■ Directive
Pictures stay out of the copy. Repeat exactly the lines from the first entry below through the line that contains "tag(ob('dead_branch', T.mesh('dead_branch', MAT_BARK)), 'dark", and nothing beyond.
####################
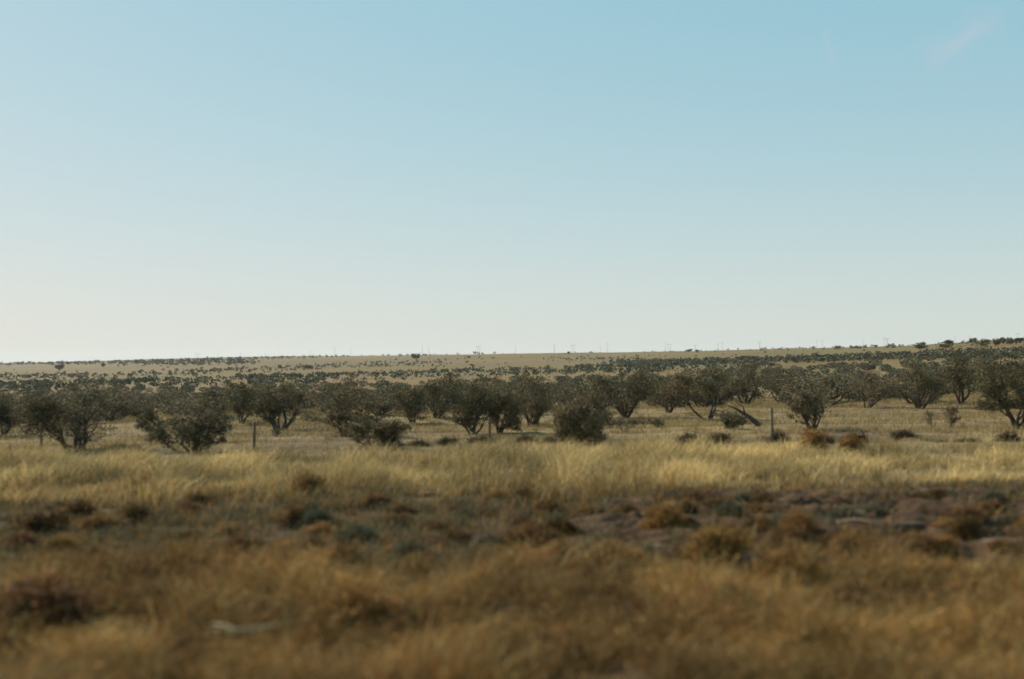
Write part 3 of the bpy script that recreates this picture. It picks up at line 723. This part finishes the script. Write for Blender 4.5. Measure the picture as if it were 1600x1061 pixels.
# leaning dead limb beside the forked shrub
x, y, d = hit(1188, 667); T = Tubes(); b0 = Vector((x, y, tz(x, y)))
u = d / FPX
T.tube([b0, b0 + Vector((-16 * u, .1, 14 * u)), b0 + Vector((-34 * u, .2, 26 * u)), b0 + Vector((-50 * u, .2, 33 * u))], [.11, .08, .05, .02], 7)
T.tube([b0 + Vector((-16 * u, .1, 14 * u)), b0 + Vector((-26 * u, 0, 12 * u)), b0 + Vector((-44 * u, 0, 20 * u))], [.05, .03, .01], 5)
T.tube([b0 + Vector((-22 * u, .1, 18 * u)), b0 + Vector((-26 * u, 0, 30 * u)), b0 + Vector((-40 * u, 0, 40 * u))], [.04, .025, .01], 5)
tag(ob('dead_branch', T.mesh('dead_branch', MAT_BARK)), 'dark leaning dead limb under the forked shrub, sloping down to the right', 'branch')

# ------------------------------------------------------------------ wire fence
fr = empty('wire_fence', (0, 0, 0)); tag(fr, 'old wire fence of thin weathered posts behind the straw grass', 'fence')
fp = []
for px, py, hp in [(-330, 722, 46), (65, 716, 50), (397, 706, 46), (765, 700, 46), (1207, 696, 58), (1640, 692, 50)]:
    x, y, d = hit(px, py)
    z = tz(x, y); h = hp * d / FPX; fp.append((x, y, z, h))
    T = Tubes(); a, b_ = random.uniform(-.03, .03), random.uniform(-.03, .03)
    T.tube([(0, 0, -.2), (a * .4, 0, h * .4), (a, b_, h - .01), (a, b_, h)], [.042, .040, .037, .033], 8)
    ob('post', T.mesh('post', MAT_POST), fr, (x, y, z))
for lv in (.35, .6, .88):
    T = Tubes(); pts = []
    for (x0, y0, z0, h0), (x1, y1, z1, h1) in zip(fp, fp[1:]):
        for s in np.linspace(0, 1, 7)[:-1]:
            pts.append(Vector((x0 + (x1 - x0) * s, y0 + (y1 - y0) * s - .06, (z0 + h0 * lv) * (1 - s) + (z1 + h1 * lv) * s - .12 * s * (1 - s))))
    T.tube(pts, [.004] * len(pts), 4); ob('wire', T.mesh('wire', MAT_WIRE), fr)

# ------------------------------------------------------------------ power poles along the skyline
POLES = [(282, 555, 's', 2300), (308, 551, 'h', 1700), (341, 552, 's', 2000), (376, 552, 's', 2300), (414, 551, 's', 2300), (485, 547, 's', 2200), (523, 542, 's', 1900),
         (548, 542, 's', 2100), (660, 540, 's', 2000), (670, 541.5, 's', 1700), (748, 540, 'h', 1700), (805, 540, 's', 2000), (866, 538.5, 'y', 1800), (895, 538, 'h', 1800),
         (938, 539.5, 's', 2100), (949, 536, 's', 1900), (1040, 533, 's', 1900), (1046, 537, 'h', 1900), (1086, 538, 'y', 1900), (1122, 536, 'y', 1900), (1129, 534, 's', 1900),
         (1187, 533, 'y', 1500), (1276, 531, 's', 2000), (1285, 531, 's', 2000), (1349, 531, 's', 1900), (1381, 527, 's', 1500), (1386, 527, 'y', 1300), (1492, 524, 's', 2000), (1515, 524, 's', 2000), (1590, 520, 'h', 1800)]
ORD = ['leftmost', 'second from the left', 'third from the left', 'fourth from the left', 'fifth from the left', 'sixth from the left', 'seventh from the left', 'eighth from the left', 'ninth from the left', 'tenth from the left',
       'eleventh from the left', 'twelfth from the left', 'thirteenth from the left', 'fourteenth from the left', 'fifteenth from the left', 'fifteenth from the right', 'fourteenth from the right', 'thirteenth from the right', 'twelfth from the right', 'eleventh from the right',
       'tenth from the right', 'ninth from the right', 'eighth from the right', 'seventh from the right', 'sixth from the right', 'fifth from the right', 'fourth from the right', 'third from the right', 'second from the right', 'rightmost']
for k, (px, py, kd, dist) in enumerate(POLES):
    dr = pixdir(px, py); s = dist / dr.y; x, y, ztop = dr.x * s, dist, EYE + dr.z * s
    z = tz(x, y); h = max(ztop - z, 8)
    o = empty('power_pole', (x, y, z))
    def tube(nm, segs):
        T = Tubes()
        for p, r_ in segs: T.tube(p, [r_] * len(p), 6)
        ob(nm, T.mesh(nm, MAT_POLE), o)
    if kd == 'h':
        tube('pole', [([(-1.6, 0, -1), (-1.6, 0, h)], .17)]); tube('pole', [([(1.6, 0, -1), (1.6, 0, h)], .17)])
        tube('crossarm', [([(-4.5, 0, h - 1.6), (4.5, 0, h - 1.6)], .14)])
    elif kd == 'y':
        tube('pole', [([(0, 0, -1), (0, 0, h - 2)], .26)])
        tube('crossarm', [([(0, 0, h - 3), (-2.4, 0, h)], .15), ([(0, 0, h - 3), (2.4, 0, h)], .15)])
    else:
        tube('pole', [([(0, 0, -1), (0, 0, h)], .19)]); tube('crossarm', [([(-1.7, 0, h - 1.2), (1.7, 0, h - 1.2)], .11)])
    form = {'h': 'two-legged power pole with a wide crossarm', 'y': 'power pole with a forked Y-shaped top', 's': 'thin faint single power pole'}[kd]
    tag(o, form + ' on the skyline, ' + ORD[k] + ' of all', 'power pole', 'power poles along the skyline')
    print('pole', px, round(h, 1))

# ------------------------------------------------------------------ haze: one closed box of thin air
bpy.ops.mesh.primitive_cube_add(size=1)
hz = bpy.context.object; hz.name = 'haze'
zlo, ztop = -6.0, 75.0
zlo = float(V[:, 2].min()) - 1.5; zlo = min(zlo, float(GZ.min()) - 1.5)
hz.scale = (12400, 12400, ztop - zlo); hz.location = (0, 0, (ztop + zlo) / 2)
m = bpy.data.materials.new('haze_air'); m.use_nodes = True; t = m.node_tree; t.nodes.clear()
o = N(t, 'ShaderNodeOutputMaterial'); v = N(t, 'ShaderNodeVolumePrincipled')
v.inputs['Color'].default_value = (.90, .93, .93, 1); v.inputs['Density'].default_value = .00007; v.inputs['Anisotropy'].default_value = .2
t.links.new(v.outputs[0], o.inputs['Volume']); hz.data.materials.append(m)
tag(hz, 'thin pale blue haze over the whole plain', 'haze', kind='stuff')
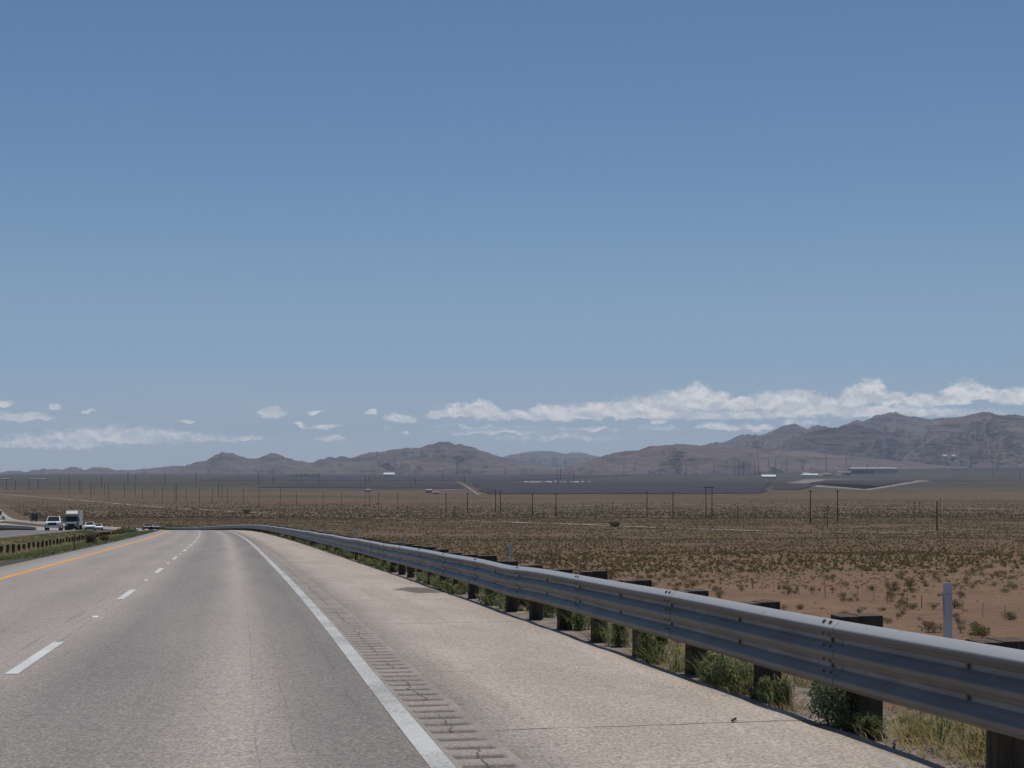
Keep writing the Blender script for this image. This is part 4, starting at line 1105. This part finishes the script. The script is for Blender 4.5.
####################
■ Completed task
Write part 3 of the bpy script that recreates this picture. It picks up at line 723. This part finishes the script. Write for Blender 4.5. Measure the picture as if it were 1600x1061 pixels.
# leaning dead limb beside the forked shrub
x, y, d = hit(1188, 667); T = Tubes(); b0 = Vector((x, y, tz(x, y)))
u = d / FPX
T.tube([b0, b0 + Vector((-16 * u, .1, 14 * u)), b0 + Vector((-34 * u, .2, 26 * u)), b0 + Vector((-50 * u, .2, 33 * u))], [.11, .08, .05, .02], 7)
T.tube([b0 + Vector((-16 * u, .1, 14 * u)), b0 + Vector((-26 * u, 0, 12 * u)), b0 + Vector((-44 * u, 0, 20 * u))], [.05, .03, .01], 5)
T.tube([b0 + Vector((-22 * u, .1, 18 * u)), b0 + Vector((-26 * u, 0, 30 * u)), b0 + Vector((-40 * u, 0, 40 * u))], [.04, .025, .01], 5)
tag(ob('dead_branch', T.mesh('dead_branch', MAT_BARK)), 'dark leaning dead limb under the forked shrub, sloping down to the right', 'branch')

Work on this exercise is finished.